### What to do
Exactly reproduce each line of the listing that follows.

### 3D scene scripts
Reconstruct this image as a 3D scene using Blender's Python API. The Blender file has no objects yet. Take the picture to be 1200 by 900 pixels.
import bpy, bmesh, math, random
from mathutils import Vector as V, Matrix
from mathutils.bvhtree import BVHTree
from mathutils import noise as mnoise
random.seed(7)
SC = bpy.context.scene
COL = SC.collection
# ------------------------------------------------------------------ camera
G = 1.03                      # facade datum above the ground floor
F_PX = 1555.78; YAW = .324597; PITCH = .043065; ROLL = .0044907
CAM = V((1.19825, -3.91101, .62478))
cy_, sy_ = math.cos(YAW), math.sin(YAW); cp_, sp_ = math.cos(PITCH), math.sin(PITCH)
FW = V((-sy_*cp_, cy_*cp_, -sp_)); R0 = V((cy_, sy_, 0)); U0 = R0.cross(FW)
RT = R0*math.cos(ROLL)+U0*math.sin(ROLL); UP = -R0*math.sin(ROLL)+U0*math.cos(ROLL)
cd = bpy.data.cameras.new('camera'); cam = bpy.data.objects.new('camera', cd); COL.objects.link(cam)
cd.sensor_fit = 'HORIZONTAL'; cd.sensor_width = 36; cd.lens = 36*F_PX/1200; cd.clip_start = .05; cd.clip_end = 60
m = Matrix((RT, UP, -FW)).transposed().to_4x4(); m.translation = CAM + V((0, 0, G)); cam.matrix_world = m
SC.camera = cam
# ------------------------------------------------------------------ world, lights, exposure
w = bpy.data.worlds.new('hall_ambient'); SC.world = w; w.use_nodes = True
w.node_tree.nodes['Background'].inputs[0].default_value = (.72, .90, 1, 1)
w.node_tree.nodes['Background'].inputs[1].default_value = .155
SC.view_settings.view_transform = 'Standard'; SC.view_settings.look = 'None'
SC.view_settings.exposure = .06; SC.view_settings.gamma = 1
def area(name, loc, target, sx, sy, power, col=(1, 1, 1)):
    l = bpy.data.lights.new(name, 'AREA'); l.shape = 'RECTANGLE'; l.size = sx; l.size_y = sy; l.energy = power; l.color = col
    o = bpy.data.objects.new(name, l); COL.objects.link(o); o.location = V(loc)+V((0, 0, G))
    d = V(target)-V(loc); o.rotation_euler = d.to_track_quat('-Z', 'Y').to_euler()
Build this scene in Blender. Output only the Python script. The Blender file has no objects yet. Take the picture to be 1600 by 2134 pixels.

### Worked solution
Reconstruct this image as a 3D scene using Blender's Python API. The Blender file has no objects yet. Take the picture to be 1200 by 900 pixels.
import bpy, bmesh, math, random
from mathutils import Vector as V, Matrix
from mathutils.bvhtree import BVHTree
from mathutils import noise as mnoise
random.seed(7)
SC = bpy.context.scene
COL = SC.collection
# ------------------------------------------------------------------ camera
G = 1.03                      # facade datum above the ground floor
F_PX = 1555.78; YAW = .324597; PITCH = .043065; ROLL = .0044907
CAM = V((1.19825, -3.91101, .62478))
cy_, sy_ = math.cos(YAW), math.sin(YAW); cp_, sp_ = math.cos(PITCH), math.sin(PITCH)
FW = V((-sy_*cp_, cy_*cp_, -sp_)); R0 = V((cy_, sy_, 0)); U0 = R0.cross(FW)
RT = R0*math.cos(ROLL)+U0*math.sin(ROLL); UP = -R0*math.sin(ROLL)+U0*math.cos(ROLL)
cd = bpy.data.cameras.new('camera'); cam = bpy.data.objects.new('camera', cd); COL.objects.link(cam)
cd.sensor_fit = 'HORIZONTAL'; cd.sensor_width = 36; cd.lens = 36*F_PX/1200; cd.clip_start = .05; cd.clip_end = 60
m = Matrix((RT, UP, -FW)).transposed().to_4x4(); m.translation = CAM + V((0, 0, G)); cam.matrix_world = m
SC.camera = cam
# ------------------------------------------------------------------ world, lights, exposure
w = bpy.data.worlds.new('hall_ambient'); SC.world = w; w.use_nodes = True
w.node_tree.nodes['Background'].inputs[0].default_value = (.72, .90, 1, 1)
w.node_tree.nodes['Background'].inputs[1].default_value = .155
SC.view_settings.view_transform = 'Standard'; SC.view_settings.look = 'None'
SC.view_settings.exposure = .06; SC.view_settings.gamma = 1
def area(name, loc, target, sx, sy, power, col=(1, 1, 1)):
    l = bpy.data.lights.new(name, 'AREA'); l.shape = 'RECTANGLE'; l.size = sx; l.size_y = sy; l.energy = power; l.color = col
    o = bpy.data.objects.new(name, l); COL.objects.link(o); o.location = V(loc)+V((0, 0, G))
    d = V(target)-V(loc); o.rotation_euler = d.to_track_quat('-Z', 'Y').to_euler()
Build this scene in Blender. Output only the Python script. The Blender file has no objects yet. Take the picture to be 1600 by 2134 pixels.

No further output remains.